Global Warming also introduces us to the flexible nature of Leftist opinion. We are told that we should believe in the anthropogenic (man made) origin of the current increase in temperature because there's scientific consensus on the matter. Since when is consensus a substitute for science? The general consensus a couple of thousand years ago was that the earth was flat. The consequences for the early nay-sayers were quite dire. When Einstein was told that a hundred leading scientists had signed a letter saying that his theories were wrong his response was to question why a hundred were needed when only one would do? If consensus settles the matter as inviolable truth then how did the consensus on Iraq's WMD turn out? Nearly everyone on all sides of the political spectrum shared the view that Saddam Hussein had WMD and the odd person that had been in Iraq and studied the matter (rather than those with a political barrow to push) who dissented were given no platform at all. After the fact, the Left changes its position and rolls out the "Bush lied, people died" mantra.

For the Left, feelings and good intentions trump truth. It is therefore OK to exaggerate the impact of Global Warming and to use the most extreme predictions from computer models in order to further the agenda because the intention is good. On the Right, if the outcome is bad then the goodness of intention doesn't even get a look in.

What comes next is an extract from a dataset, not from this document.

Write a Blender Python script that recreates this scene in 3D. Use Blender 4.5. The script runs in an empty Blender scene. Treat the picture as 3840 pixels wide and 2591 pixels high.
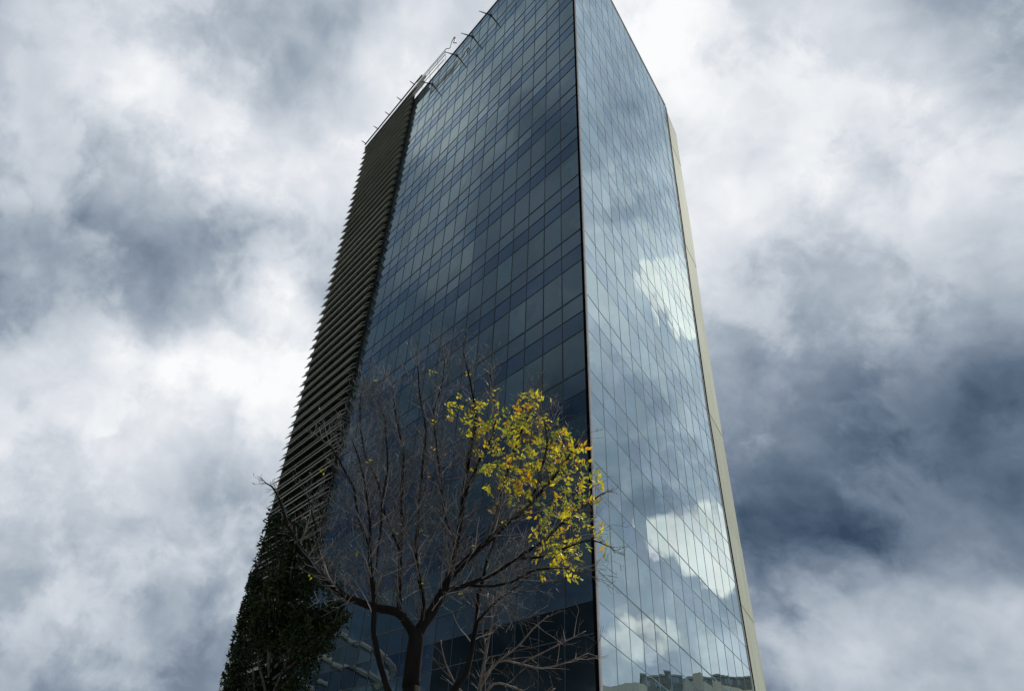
import bpy, math, random
from mathutils import Vector, Matrix, noise
random.seed(7)
S = bpy.context.scene
COL = S.collection
BLOBS= [[-0.4572,0.4893,0.7427,0.68],[-0.3741,0.4926,0.7857,0.72],[-0.2772,0.4913,0.8257,0.6],[-0.1888,0.4856,0.8536,0.5],[-0.1494,0.4636,0.8734,0.5],[-0.0827,0.4643,0.8818,0.62],[0.0138,0.444,0.8959,0.78],[-0.4514,0.5586,0.6958,0.62],[-0.3909,0.5512,0.7371,0.75],[-0.3295,0.5491,0.7681,0.88],[-0.2739,0.5798,0.7673,0.7],[-0.2311,0.5518,0.8013,0.62],[-0.1697,0.5294,0.8312,0.55],[-0.1176,0.5612,0.8193,0.66],[-0.0522,0.4968,0.8663,0.97],[-0.0735,0.5978,0.7983,0.95],[0.0116,0.4767,0.879,0.9],[-0.4332,0.6288,0.6458,0.55],[-0.3558,0.629,0.6912,0.62],[-0.278,0.641,0.7154,0.72],[-0.219,0.6142,0.7581,0.97],[-0.1665,0.6476,0.7436,0.9],[-0.1081,0.6476,0.7543,0.85],[-0.4292,0.69,0.5828,0.32],[-0.3777,0.7207,0.5814,0.35],[-0.4152,0.7415,0.527,0.34],[-0.335,0.7035,0.6268,0.42],[-0.2622,0.7085,0.6551,0.45],[-0.1872,0.7008,0.6884,0.45],[-0.1275,0.7066,0.696,0.5],[-0.077,0.7154,0.6945,0.62],[-0.3547,0.7664,0.5355,0.42],[-0.2837,0.7613,0.5831,0.5],[-0.2033,0.7617,0.6152,0.6],[-0.1231,0.7603,0.6378,0.9],[-0.1489,0.7882,0.5971,0.9],[-0.4125,0.7738,0.4808,0.62],[-0.3619,0.7847,0.5034,0.6],[-0.2857,0.7994,0.5285,0.85],[-0.3907,0.8078,0.4414,0.72],[-0.3245,0.8217,0.4685,0.72],[-0.223,0.828,0.5144,0.92],[-0.1586,0.824,0.544,0.92],[-0.3902,0.8335,0.3912,0.78],[-0.3348,0.8468,0.4133,0.85],[-0.2582,0.8625,0.4352,0.92],[-0.1773,0.87,0.4601,0.85],[-0.1279,0.8685,0.4788,0.75],[-0.3572,0.8707,0.338,0.69],[-0.2909,0.8859,0.3614,0.72],[-0.2171,0.8925,0.3953,0.69],[-0.1477,0.8953,0.4202,0.59],[-0.3198,0.9021,0.2898,0.54],[-0.2489,0.9151,0.3172,0.66],[-0.1724,0.9229,0.3442,0.62],[-0.1221,0.9197,0.3732,0.54],[-0.315,0.923,0.2211,0.56],[-0.248,0.9397,0.2355,0.56],[-0.17,0.9543,0.2459,0.44],[-0.1258,0.9555,0.2668,0.49],[-0.2842,0.9441,0.167,0.44],[-0.2045,0.9607,0.1875,0.39],[-0.1278,0.9713,0.2008,0.39],[0.2567,0.3848,0.8866,0.9],[0.3257,0.4021,0.8557,0.88],[0.3657,0.3614,0.8577,0.72],[0.4264,0.3631,0.8284,0.72],[0.4483,0.3206,0.8344,0.82],[0.5009,0.3057,0.8097,0.7],[0.5481,0.2909,0.7842,0.6],[0.5233,0.3636,0.7706,1.0],[0.4758,0.3749,0.7956,0.88],[0.5684,0.335,0.7515,0.65],[0.3298,0.4589,0.825,0.85],[0.3823,0.4739,0.7932,0.72],[0.4152,0.4373,0.7977,0.75],[0.4798,0.4283,0.7657,0.82],[0.5332,0.408,0.7411,0.78],[0.576,0.3785,0.7245,0.86],[0.6134,0.398,0.6821,0.68],[0.4701,0.4764,0.743,0.97],[0.4253,0.5165,0.7432,0.9],[0.5287,0.4607,0.7129,0.75],[0.5737,0.4368,0.6928,0.68],[0.4178,0.5595,0.7158,0.8],[0.4665,0.5342,0.705,0.62],[0.5172,0.5135,0.6847,0.62],[0.5672,0.4938,0.6591,0.55],[0.6092,0.468,0.6402,0.55],[0.6403,0.4518,0.6213,0.42],[0.4468,0.5954,0.6678,0.62],[0.4966,0.5751,0.6501,0.55],[0.5498,0.5531,0.6259,0.58],[0.596,0.5279,0.6051,0.42],[0.6378,0.5059,0.5807,0.23],[0.4719,0.6371,0.6095,0.53],[0.5138,0.6227,0.5902,0.41],[0.5571,0.5971,0.5772,0.35],[0.6001,0.5722,0.559,0.18],[0.6401,0.5531,0.5332,0.09],[0.6678,0.5283,0.5243,0.08],[0.4931,0.6718,0.5529,0.43],[0.5369,0.6532,0.5339,0.31],[0.5824,0.6266,0.5178,0.21],[0.6266,0.6005,0.4968,0.13],[0.6673,0.57,0.4793,0.15],[0.5166,0.7051,0.4857,0.27],[0.5604,0.6774,0.4765,0.21],[0.6035,0.6497,0.4622,0.15],[0.6478,0.6199,0.4428,0.09],[0.6813,0.5934,0.4286,0.13],[0.528,0.7337,0.4277,0.07],[0.5706,0.7054,0.4204,0.05],[0.6151,0.6722,0.412,0.05],[0.6522,0.6442,0.3995,0.13],[0.6843,0.6107,0.3984,0.25],[0.5318,0.7529,0.3877,0.15],[0.574,0.7244,0.3818,0.25],[0.6118,0.694,0.3796,0.4],[0.6459,0.664,0.3767,0.45],[0.6817,0.6319,0.3688,0.6],[0.5415,0.7633,0.3523,0.6],[0.5823,0.7329,0.3518,0.62],[0.6278,0.6932,0.3541,0.62],[0.6681,0.658,0.3473,0.56],[0.5429,0.7757,0.3218,0.44],[0.5899,0.7421,0.3182,0.49],[0.6372,0.7003,0.3216,0.54],[0.6811,0.6605,0.316,0.44],[0.5508,0.7835,0.2878,0.36],[0.5996,0.7461,0.2895,0.39],[0.6429,0.7089,0.29,0.34],[0.6881,0.6653,0.2896,0.39],[-0.3819,0.2236,0.8968,0.36],[-0.4222,0.1654,0.8913,0.36],[-0.4084,0.3074,0.8595,0.48],[-0.4606,0.209,0.8627,0.32],[-0.4408,0.3345,0.8329,0.66],[-0.4863,0.2796,0.8278,0.46],[-0.5315,0.2073,0.8213,0.2],[-0.4808,0.4034,0.7785,0.26],[-0.5156,0.342,0.7856,0.41],[-0.5655,0.2626,0.7818,0.28],[-0.6128,0.2205,0.7589,0.31],[-0.5487,0.446,0.7071,0.26],[-0.5817,0.3696,0.7246,0.38],[-0.6392,0.3102,0.7037,0.22],[-0.6758,0.2444,0.6954,0.36],[-0.6086,0.4894,0.6245,0.16],[-0.6533,0.4108,0.636,0.16],[-0.6989,0.3332,0.6328,0.18],[-0.7306,0.2533,0.634,0.24],[-0.6579,0.5258,0.5391,0.1],[-0.7115,0.4322,0.554,0.08],[-0.76,0.3253,0.5626,0.08],[-0.7832,0.2616,0.5641,0.08],[-0.7105,0.553,0.4353,0.06],[-0.7691,0.4512,0.4526,0.04],[-0.8158,0.346,0.4633,0.06],[-0.8512,0.2827,0.4423,0.08],[-0.7634,0.5523,0.3349,0.06],[-0.8139,0.4634,0.3504,0.12],[-0.8588,0.3614,0.363,0.06],[-0.8721,0.2913,0.3931,0.08],[0.4266,0.1707,0.8882,0.52],[0.4549,0.2225,0.8623,0.46],[0.5255,0.2129,0.8237,0.5],[0.5102,0.2677,0.8173,0.43],[0.5822,0.2531,0.7726,0.46],[0.5782,0.3064,0.7562,0.4],[0.6685,0.2572,0.6978,0.5],[0.7072,0.3193,0.6308,0.44],[0.7719,0.2934,0.564,0.48],[0.7653,0.3519,0.539,0.44],[0.742,0.4025,0.5362,0.52],[0.6955,0.3746,0.6132,0.5],[0.8224,0.3238,0.4678,0.46],[0.7783,0.3914,0.491,0.44],[0.8565,0.3323,0.3949,0.5],[0.8722,0.3201,0.3699,0.6],[0.8294,0.4343,0.3515,0.52],[0.8588,0.3832,0.3401,0.56]]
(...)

Which leads me to the last point I want to make. Why is there so much bitterness and hysteria in the debate today? Why does this emanate mostly from the Left to the bewilderment of the Right? The answer is that there is a societal civil war going on in the West at the moment between Left and Right. It is being waged in our education institutions, in the media and on the Internet. After the fall of socialism as an acceptable ideology with the end of the Soviet Union its supporters moved into the compatible field of environmentalism in order to continue to promote their politics. Environmentalism offered a respectable cloak to those with totalitarian ideology (Leftism naturally promotes totalitarianism, which will be the subject of a later post) and gave rise to the term 'watermelon' to describe those that are green on the outside and red on the inside. The litany of leftist failures in the 20th century including the 100+ million people dead in socialist countries, the disastrous effect the ban on DDT has had in Africa (millions dead of malaria), the wrongness of Paul Erlich's The Population Bomb, the peak oil crisis, the dishonesty of the heterosexual AIDS crisis, the prediction that the world would run out of essential minerals by the mid-80s and, famously, the consensus in the 1970s that the world was cooling and we were entering another ice age are all examples of the Left's feel-good, morally superior positions that have had either egregious outcomes or been just plain wrong. Does the Left feel any shame? No. Their intentions were good and that's all that matters. There is no accountability.

Global Warming, therefore, is the Left's last chance to impose its will; thus the hysteria. If you question the consensus you are referred to as a Denier, as in Holocaust Denier, and it doesn't get any more evil than that. It is a bitter fight and there are quite a few more years of it to come.

4 comments:

Francis W. Porretto said...

Your core thesis is correct, but I would take it even further: Leftists are opposed to the notion of "right," most particularly in the realm of politics, and will excoriate anyone who dares to use it to argue against their policy preferences. What's left when one excludes the concept of correctness, either teleological or moral, is emotion -- and that's all they allow themselves to operate on.

Anonymous said...

The left is essentially collectivist. it hates or is suspicious of markets.

It's easy to despise leftists. And yes I was one myself once.